• [Dataset excerpt]:
***

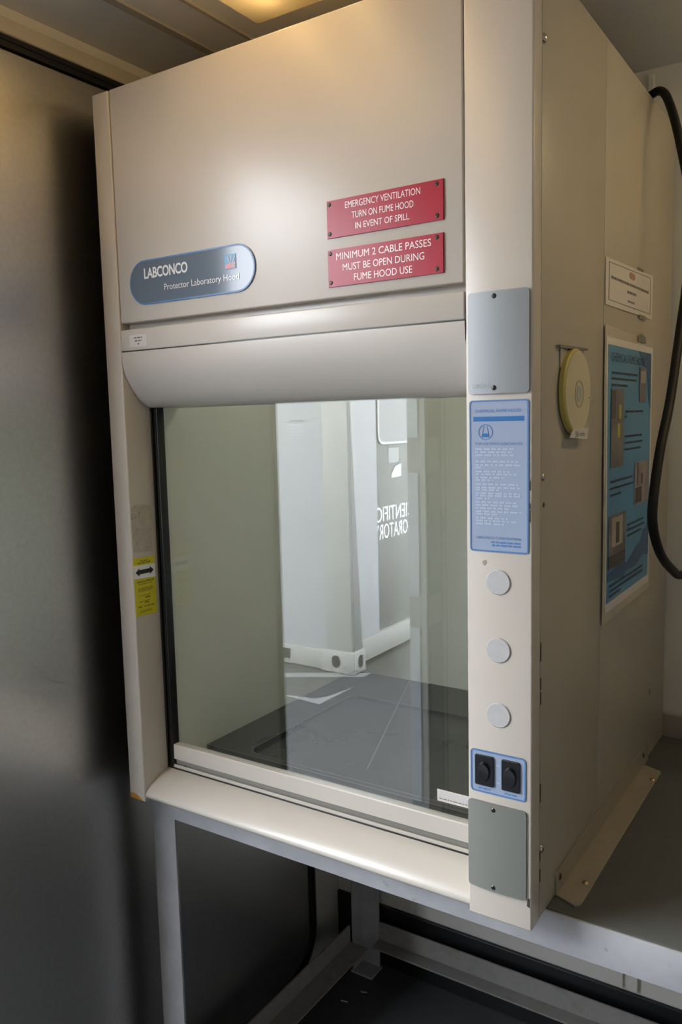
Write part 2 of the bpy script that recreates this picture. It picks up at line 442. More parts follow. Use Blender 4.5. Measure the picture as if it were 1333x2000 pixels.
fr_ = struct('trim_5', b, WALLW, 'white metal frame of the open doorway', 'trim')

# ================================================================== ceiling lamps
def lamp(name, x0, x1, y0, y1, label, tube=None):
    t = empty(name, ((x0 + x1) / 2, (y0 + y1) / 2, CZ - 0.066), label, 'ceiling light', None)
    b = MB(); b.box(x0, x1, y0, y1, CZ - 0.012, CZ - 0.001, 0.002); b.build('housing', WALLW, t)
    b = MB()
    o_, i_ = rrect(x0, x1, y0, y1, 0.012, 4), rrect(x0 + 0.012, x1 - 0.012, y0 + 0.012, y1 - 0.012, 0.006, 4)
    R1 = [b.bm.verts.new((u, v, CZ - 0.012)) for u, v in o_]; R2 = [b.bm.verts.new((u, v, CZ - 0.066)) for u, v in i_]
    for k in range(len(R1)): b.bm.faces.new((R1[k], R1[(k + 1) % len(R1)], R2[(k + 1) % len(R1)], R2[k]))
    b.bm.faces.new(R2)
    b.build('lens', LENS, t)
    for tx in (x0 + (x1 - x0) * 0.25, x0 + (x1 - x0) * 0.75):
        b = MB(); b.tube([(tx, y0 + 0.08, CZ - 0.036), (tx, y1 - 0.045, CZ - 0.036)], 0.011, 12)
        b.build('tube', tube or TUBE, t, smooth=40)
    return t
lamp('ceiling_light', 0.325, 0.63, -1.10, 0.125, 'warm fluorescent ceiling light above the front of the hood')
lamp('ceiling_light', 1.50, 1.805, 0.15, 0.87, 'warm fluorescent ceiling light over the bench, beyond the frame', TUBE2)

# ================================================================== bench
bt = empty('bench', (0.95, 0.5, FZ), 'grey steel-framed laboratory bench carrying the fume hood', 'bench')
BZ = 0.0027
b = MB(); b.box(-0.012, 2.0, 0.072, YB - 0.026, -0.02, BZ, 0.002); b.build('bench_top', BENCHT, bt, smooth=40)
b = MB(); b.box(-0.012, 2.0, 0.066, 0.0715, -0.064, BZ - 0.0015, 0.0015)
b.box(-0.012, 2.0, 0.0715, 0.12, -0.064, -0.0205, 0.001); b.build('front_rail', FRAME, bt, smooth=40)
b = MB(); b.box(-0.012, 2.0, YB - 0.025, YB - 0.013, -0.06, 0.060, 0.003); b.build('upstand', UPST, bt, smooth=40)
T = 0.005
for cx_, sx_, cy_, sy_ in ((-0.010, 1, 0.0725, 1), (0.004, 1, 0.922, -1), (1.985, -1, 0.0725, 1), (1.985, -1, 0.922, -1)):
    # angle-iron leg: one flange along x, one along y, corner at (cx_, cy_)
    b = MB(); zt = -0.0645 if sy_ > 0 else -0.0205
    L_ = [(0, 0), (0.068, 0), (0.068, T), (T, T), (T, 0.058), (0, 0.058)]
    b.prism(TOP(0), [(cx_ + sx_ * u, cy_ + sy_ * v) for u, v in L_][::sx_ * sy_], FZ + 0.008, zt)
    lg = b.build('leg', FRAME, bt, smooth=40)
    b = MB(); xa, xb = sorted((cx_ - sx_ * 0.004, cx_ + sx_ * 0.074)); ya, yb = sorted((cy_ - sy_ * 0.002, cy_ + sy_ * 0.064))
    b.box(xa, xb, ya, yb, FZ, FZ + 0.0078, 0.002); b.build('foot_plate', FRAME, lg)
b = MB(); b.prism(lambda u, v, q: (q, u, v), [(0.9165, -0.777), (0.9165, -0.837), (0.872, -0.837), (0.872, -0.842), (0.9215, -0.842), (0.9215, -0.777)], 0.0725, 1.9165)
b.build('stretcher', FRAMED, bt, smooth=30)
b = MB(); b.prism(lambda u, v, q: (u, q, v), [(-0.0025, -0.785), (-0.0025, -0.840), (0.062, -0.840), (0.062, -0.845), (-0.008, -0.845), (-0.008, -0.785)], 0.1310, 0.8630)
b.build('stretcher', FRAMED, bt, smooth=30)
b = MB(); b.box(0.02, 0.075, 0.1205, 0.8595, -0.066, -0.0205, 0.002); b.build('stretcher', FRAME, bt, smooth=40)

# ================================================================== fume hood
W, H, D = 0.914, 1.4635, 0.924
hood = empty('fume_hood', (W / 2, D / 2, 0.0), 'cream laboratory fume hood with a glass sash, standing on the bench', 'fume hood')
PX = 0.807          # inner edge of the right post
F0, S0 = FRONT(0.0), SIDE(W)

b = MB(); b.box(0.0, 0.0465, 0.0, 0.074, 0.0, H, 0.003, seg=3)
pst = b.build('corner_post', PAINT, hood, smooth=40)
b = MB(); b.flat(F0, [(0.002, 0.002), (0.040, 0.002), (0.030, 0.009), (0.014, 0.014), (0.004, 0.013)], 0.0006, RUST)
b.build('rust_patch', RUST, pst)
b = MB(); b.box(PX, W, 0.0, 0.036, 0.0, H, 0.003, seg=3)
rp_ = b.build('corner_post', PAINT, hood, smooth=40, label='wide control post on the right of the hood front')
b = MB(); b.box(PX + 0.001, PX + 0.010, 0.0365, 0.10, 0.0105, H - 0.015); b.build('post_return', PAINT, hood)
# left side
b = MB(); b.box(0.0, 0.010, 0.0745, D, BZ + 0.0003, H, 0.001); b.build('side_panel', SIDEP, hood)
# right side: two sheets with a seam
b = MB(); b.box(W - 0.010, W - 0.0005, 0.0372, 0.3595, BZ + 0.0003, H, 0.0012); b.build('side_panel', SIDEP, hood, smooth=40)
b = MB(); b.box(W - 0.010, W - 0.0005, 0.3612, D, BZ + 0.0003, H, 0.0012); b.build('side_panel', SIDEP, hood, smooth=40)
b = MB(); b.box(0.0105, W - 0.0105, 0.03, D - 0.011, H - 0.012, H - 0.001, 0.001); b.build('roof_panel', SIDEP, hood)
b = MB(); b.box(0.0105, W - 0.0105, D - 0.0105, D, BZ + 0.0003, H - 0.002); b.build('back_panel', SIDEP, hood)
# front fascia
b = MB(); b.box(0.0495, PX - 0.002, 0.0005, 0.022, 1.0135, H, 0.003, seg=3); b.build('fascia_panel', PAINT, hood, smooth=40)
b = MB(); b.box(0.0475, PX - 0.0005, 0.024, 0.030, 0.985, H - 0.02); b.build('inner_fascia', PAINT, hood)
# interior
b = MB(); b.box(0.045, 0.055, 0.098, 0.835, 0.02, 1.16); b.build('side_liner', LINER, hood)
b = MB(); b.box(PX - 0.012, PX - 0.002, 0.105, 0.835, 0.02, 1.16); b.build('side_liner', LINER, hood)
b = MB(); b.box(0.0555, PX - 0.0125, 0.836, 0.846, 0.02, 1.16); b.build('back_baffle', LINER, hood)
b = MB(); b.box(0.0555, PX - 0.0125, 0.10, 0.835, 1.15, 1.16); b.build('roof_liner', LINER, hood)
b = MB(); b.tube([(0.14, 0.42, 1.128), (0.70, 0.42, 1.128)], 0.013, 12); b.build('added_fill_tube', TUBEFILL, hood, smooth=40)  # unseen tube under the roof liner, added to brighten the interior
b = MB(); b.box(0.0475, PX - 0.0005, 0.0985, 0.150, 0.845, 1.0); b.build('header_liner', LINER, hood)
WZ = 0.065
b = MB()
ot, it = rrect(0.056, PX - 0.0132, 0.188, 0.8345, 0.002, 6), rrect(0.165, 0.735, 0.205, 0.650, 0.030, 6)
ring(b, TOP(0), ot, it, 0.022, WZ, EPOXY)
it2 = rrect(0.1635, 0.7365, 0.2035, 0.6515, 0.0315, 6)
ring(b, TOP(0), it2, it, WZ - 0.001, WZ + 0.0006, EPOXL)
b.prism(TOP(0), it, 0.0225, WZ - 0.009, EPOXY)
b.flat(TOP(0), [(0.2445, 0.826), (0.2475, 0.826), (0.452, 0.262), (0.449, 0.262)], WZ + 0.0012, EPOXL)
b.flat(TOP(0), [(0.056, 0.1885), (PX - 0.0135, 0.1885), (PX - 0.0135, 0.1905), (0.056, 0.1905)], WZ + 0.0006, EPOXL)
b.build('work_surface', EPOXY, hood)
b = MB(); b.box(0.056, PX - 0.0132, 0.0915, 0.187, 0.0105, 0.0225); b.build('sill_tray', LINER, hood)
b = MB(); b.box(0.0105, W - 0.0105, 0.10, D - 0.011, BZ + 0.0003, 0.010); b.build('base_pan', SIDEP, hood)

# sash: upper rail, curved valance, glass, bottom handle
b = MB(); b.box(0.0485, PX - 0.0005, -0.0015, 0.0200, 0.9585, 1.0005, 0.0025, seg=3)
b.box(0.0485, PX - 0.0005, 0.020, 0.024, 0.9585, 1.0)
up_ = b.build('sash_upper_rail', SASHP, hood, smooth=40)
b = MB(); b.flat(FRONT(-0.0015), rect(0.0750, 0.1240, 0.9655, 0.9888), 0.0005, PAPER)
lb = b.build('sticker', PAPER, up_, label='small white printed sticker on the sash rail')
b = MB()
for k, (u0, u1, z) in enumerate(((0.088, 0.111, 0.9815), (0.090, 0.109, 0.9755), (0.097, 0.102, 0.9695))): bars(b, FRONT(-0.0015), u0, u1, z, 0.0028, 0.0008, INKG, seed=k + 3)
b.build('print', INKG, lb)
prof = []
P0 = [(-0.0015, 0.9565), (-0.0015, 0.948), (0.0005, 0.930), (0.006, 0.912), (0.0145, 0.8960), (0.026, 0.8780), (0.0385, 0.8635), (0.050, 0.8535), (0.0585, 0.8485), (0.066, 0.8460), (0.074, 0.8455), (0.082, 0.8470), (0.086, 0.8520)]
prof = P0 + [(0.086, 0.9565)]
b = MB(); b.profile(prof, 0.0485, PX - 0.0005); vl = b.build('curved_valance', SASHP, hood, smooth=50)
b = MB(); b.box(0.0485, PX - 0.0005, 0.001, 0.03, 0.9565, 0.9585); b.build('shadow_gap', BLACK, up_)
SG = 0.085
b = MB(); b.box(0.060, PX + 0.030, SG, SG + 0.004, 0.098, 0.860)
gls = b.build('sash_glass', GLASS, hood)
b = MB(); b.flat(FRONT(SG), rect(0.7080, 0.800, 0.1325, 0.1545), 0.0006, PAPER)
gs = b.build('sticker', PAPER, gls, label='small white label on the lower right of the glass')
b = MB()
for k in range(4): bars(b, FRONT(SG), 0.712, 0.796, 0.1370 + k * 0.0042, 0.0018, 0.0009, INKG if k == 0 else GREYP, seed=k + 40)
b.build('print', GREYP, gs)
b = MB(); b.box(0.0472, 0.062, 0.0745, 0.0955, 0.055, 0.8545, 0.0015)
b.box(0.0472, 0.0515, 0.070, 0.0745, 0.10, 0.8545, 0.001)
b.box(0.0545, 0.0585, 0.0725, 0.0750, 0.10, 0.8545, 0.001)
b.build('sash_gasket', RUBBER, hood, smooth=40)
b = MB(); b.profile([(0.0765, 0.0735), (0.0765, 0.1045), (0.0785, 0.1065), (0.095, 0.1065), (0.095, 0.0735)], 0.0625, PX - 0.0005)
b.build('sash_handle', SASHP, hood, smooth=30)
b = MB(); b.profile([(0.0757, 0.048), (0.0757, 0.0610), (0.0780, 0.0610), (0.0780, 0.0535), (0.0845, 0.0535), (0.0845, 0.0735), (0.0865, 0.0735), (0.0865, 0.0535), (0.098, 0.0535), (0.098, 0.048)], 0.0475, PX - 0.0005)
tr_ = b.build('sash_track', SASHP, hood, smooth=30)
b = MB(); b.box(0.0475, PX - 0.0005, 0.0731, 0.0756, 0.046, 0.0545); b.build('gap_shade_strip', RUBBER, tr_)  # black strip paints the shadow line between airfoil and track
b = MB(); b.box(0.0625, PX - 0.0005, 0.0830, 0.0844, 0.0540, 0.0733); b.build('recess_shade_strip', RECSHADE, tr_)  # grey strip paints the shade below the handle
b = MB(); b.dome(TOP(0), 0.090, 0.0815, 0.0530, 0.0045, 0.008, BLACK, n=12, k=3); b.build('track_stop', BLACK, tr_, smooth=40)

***

Set the lines above down again, word for word, from the first through the one containing "fr_ = struct('trim_5', b, WALLW, 'white"; pictures excluded.

• [Written response]:
Write part 2 of the bpy script that recreates this picture. It picks up at line 442. More parts follow. Use Blender 4.5. Measure the picture as if it were 1333x2000 pixels.
fr_ = struct('trim_5', b, WALLW, 'white metal frame of the open doorway', 'trim')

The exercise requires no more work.